2) But not all volcanoes on Earth are located at mid-ocean ridges or subduction zones. "Hotspots" -- regions with particularly high rates of volcanism -- are not necessarily associated with plate boundaries. Hawaii, the premier example, is thousands of kilometers from the nearest plate boundary yet exudes lava at a higher rate per unit area than at any other place on Earth. The Hawaiian volcanic anomaly has remained mostly stationary for tens of millions of years and produced a 6000-km-long chain of islands and seamounts. This phenomenon is not explained by plate tectonics. It requires a separate mantle process that can account for narrow, long-lived upwellings of unusually hot mantle rock.
3) Shortly after the discovery of plate tectonics in the late 1960s, Morgan (1972) proposed that hotspots represent narrow (100 km diameter) upwelling plumes that originate within the lower mantle. Since that time, evidence from geophysics, fluid dynamics, petrology, and geochemistry has supported if not required the existence of mantle plumes. For many geoscientists, the mantle plume model is as well established as plate tectonics.
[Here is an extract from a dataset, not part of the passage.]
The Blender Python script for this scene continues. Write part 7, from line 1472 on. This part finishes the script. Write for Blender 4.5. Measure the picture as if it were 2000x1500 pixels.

4) Nonetheless, it is reasonable that we should want to verify the model by direct observation. The only way we can "see" into the deep Earth is with seismology. This endeavor has so far not produced the rubber stamp that most thought it would. Seismological studies of the Yellowstone hotspot found no clear evidence for a lower mantle source, while evidence of a deep plume beneath the Iceland hotspot remains equivocal. Does the model need rethinking, or are the seismological tools still not quite up to the task, or perhaps both?